In physical terms, delegation is very similar to how a manager will delegate responsibility of tasks to his staff. The results are the same, however more than one person was involved in the process. The manager receives the request for work, passes on the responsibility to another member of staff and either the staff member or the manager returns with the work results. This is all on the proviso that the work the staff member does is actually correct and is what the original requester asked for (or that the requester actually asked for something that was valid in the first place!).
With DNS delegation, it is pretty similar. When the com
name servers are asked for the place to find authority of the zone example.com
, they often delegate this work off to separate name servers (in fact in the vast majority of cases, they do in fact delegate the response to other name servers). When you first register a domain, say our example.com
domain, this is often done through a third party called a registrar. It is common practice by registrars to put in their name servers for the delegation and to serve a default zone from those name servers. This default zone includes the basic requirements to serve that zone on the internet (the SOA
, NS
and A
records associated to those NS records).
Obviously if you yourself want to take control of the authority of the domain, you have to ask the registrar to delegate the domain to your nameserver instead. Different registrars refer to this in process in different ways, 'change nameservers', 'use third party DNS', 'Add Glue records' and so on. The mechanism underneath remains the same. You provide, generally, 2 or more "name server names" (for example ns0.example.com
and ns1.example.com
) and the IP addresses at which ns0
and ns1
are. They then process the request and the delegation is pointed away from your registrar to the nameservers you provided.
In technical terms, it's at this point you have to ensure your nameservers are up and running, serving the domain example.com
, with a minimum of an SOA
(start of authority record), 1 or more NS
records and the A
records (the IPs) that these NS records are resolved from:
example.com.
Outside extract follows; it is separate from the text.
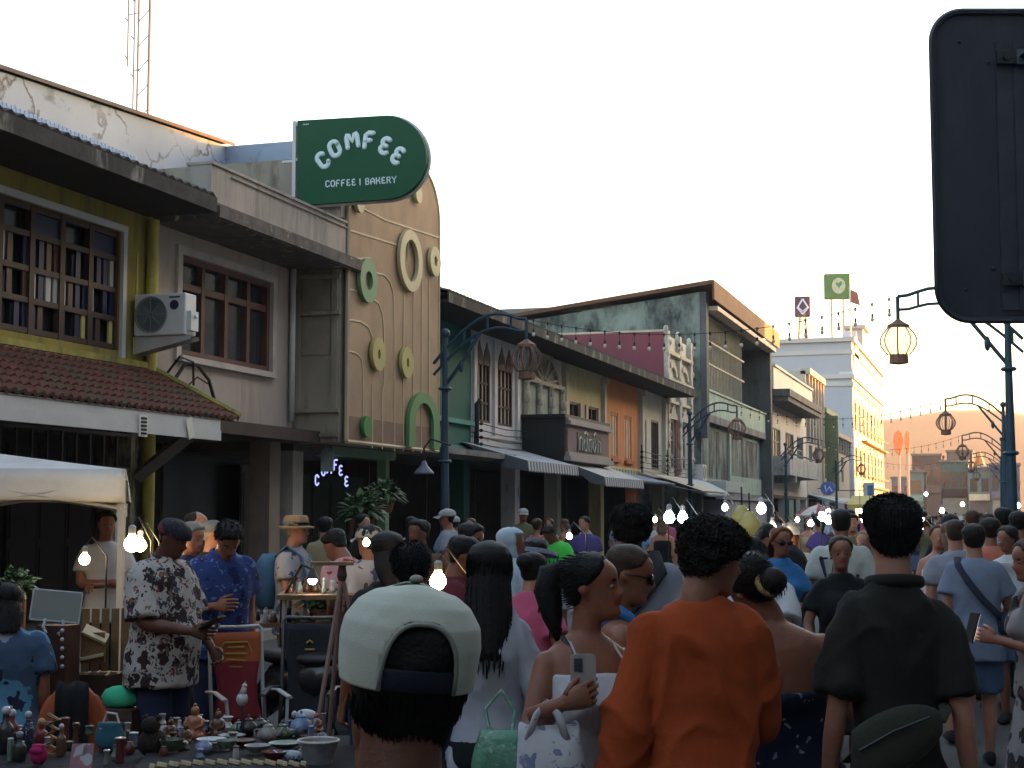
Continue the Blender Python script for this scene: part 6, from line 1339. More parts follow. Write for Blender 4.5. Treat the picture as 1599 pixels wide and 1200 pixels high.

IN SOA ns0.example.com. hostmaster.example.com. ( 10 3600 900 604800 7200 )
IN NS ns0.example.com.
IN NS ns1.example.com.
ns0 IN A 192.0.2.8
ns1 IN A 192.0.2.44
(I've picked somewhat arbitrary values for the SOA values, the names for the NS records and the IPs those nameservers resolve to). These will all have to reflect the zone for which you are serving.
This DNS service has to be visible from anywhere on the internet, and not be firewalled (that is port 53 udp and tcp inbound have to be allowed). Also your service provider must not block that port either (which some providers do block inbound traffic destined to those ports).
Given my original comparison, the com
nameservers are the DNS managers, who are delegating the zone example.com
to the nameservers (the staff members) to do the work of providing the basic zone information (SOA
, NS
, A
). You can also serve any
additional records such as mail server records MX
or may be an A
record for your www.example.com
address.
If that name server doesn't do the work, returns the wrong results, or has a 3rd party (firewall/ISP) blocking the work, you will not have working DNS and the delegation breaks.
It also may be worth noting that the domain does NOT have to be delegated to nameservers in the same domain, so ns0.example.net
and ns0.example.org
could both be valid nameserver who could have example.com
delegated to them. Provided both those name servers served the example.com
domain.
The reason that multiple name servers are required is to provide redundancy to the DNS clients, which is important for an internet which doesn't break.